The business model, of “The Hub Museum” website is for profit. Two possible business models are being explored, one is users pay a 5% or 10% fee to “The Hub Museum” , using a similar model as guru.com or ebay.com. A second business model is the site is supported through advertising. Both options are being explored.
The desired result is a revitalization of museums. Museums currently don’t value their own content and often give it way. In this new model, museums and the visitor benefit from more agile and engaging educational experiences and museums could have a new revenue source.
What do you think?
(1) When speaking of “museums”, referring to all types of museums, including science centers, children’s museums, natural history museums and Art museums
(2) When referring to content; referring to exhibits, exhibitions, programs, staff training, teacher training and museum research
Comments 3
The proposed operating model for the “Hub Museum'” is a for-profit business with an advisory group. Implicit in this proposal is the view there is no longer a need for a non-profit board and for that matter museums as non- profits. It seems that the implications of a shift from non-profit to a for-profit model requires informed discussion before affecting this model for museums in communities around the country.
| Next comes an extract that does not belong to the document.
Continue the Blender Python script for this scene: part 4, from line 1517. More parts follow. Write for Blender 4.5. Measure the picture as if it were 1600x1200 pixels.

The philantrophy of Americans towards their cultural institutions continues to exist – even in trying economic times – and maintains a rich history of individuals and corporations providing for civic well being.nproviding for the civic good.
Thanks for the comment, Hub Museums are intended to be non-profit, with an online resource for the sharing of exhibits and content to be for profit, so museums can have an additional income stream.